Finance

Liam Fox: A UK-EU free trade deal will be ‘one of the easiest in human history’ to negotiate

Liam FoxTrade Secretary Liam Fox.REUTERS/Leon Neal/Pool

LONDON — Trade Secretary Liam Fox believes that a post-Brexit free trade deal between Britain and the European Union will be “one of the easiest in human history” to negotiate.

Speaking on BBC Radio 4’s Today programme on Thursday morning, Fox suggested the only hurdle that could get in the way of a comprehensive free trade deal being agreed quickly would be if “politics gets in the way of economics”.

Fox — who campaigned passionately for Britain to leave the EU last year — is confident that a future trade relationship can be agreed within the two-year Article 50 period, despite expert warnings that it’ll be rife with complexities and likely to take up to a decade to negotiate.

“The idea that you can have a free trade deal or future relationship sorted within the two years is just absolutely absurd,” Steve Bullock, a former UK negotiator to the EU, told BI this week.

Nevertheless, Fox was this morning confident that Britain would be able to defy the claims of experts and agree a deal with EU prior to the Article 50 process expiring. He also insisted that Britain would “survive” in a no-deal situation.

The MP for North Somerset said: “We don’t want to have no deal, it is much better that we have a deal than no deal.

“We can of course survive with no deal and we have to go into a negotiation with those on the other side knowing that that’s what we think.”

He added: “Of course we want to come to a full and comprehensive deal with the European Union. Why? Because it is good for the people of Britain and it’s good for our economy, it’s good for the consumers and the workers of Europe and their economy.
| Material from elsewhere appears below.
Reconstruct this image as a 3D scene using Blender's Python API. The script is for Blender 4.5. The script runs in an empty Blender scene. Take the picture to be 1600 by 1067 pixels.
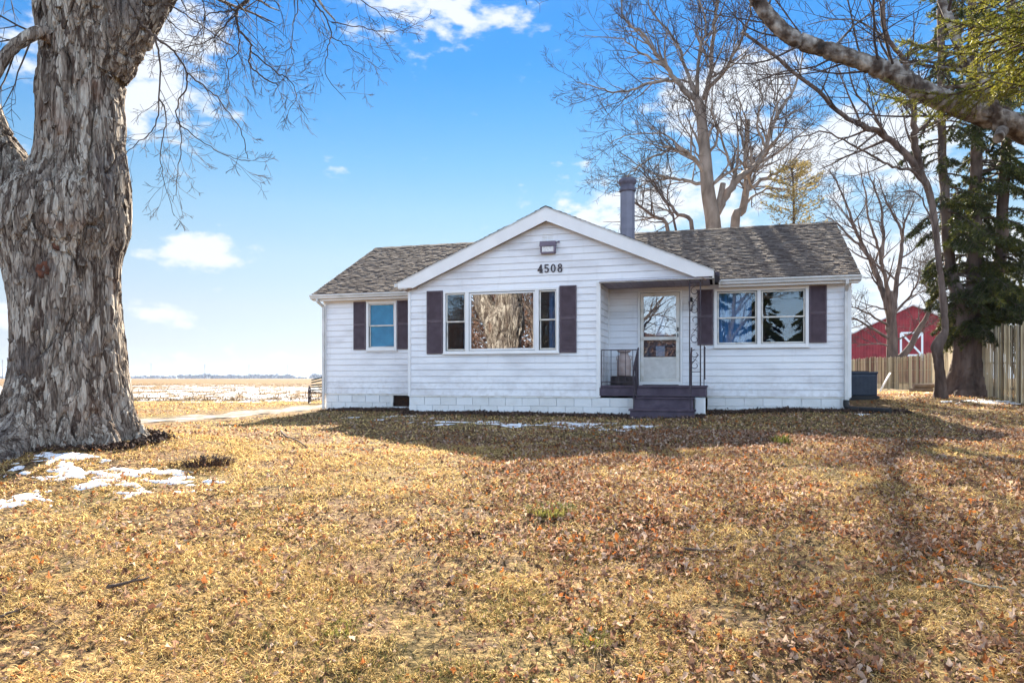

“If you think about it the free trade agreement that we will have to come to with the European Union should be one of the easiest in human history.

“We are already beginning with zero tariffs and we are already beginning at the point of maximal regulatory equivalence as it is called, in other words our rules and our laws are exactly the same.

“The only reason that we wouldn’t come to a free and open agreement is because politics gets in the way of economics.”

Fox at odds with negotiating experts

Steve Bullock, who worked for the UK’s Representation to the European Union between 2010 and 2014, said in an interview with BI there is “no possibility” of a free trade deal being agreed within the two years allowed by Article 50.

“The idea that you can have a free trade deal or future relationship sorted within the two years is just absolutely absurd. There is no possibility of that,” he said.

“There could be a divorce agreement and maybe a transition deal if it was very simple. The UK could agree to stay in the EEA for five years, for example. But the UK would have to agree to the package. There just isn’t time.”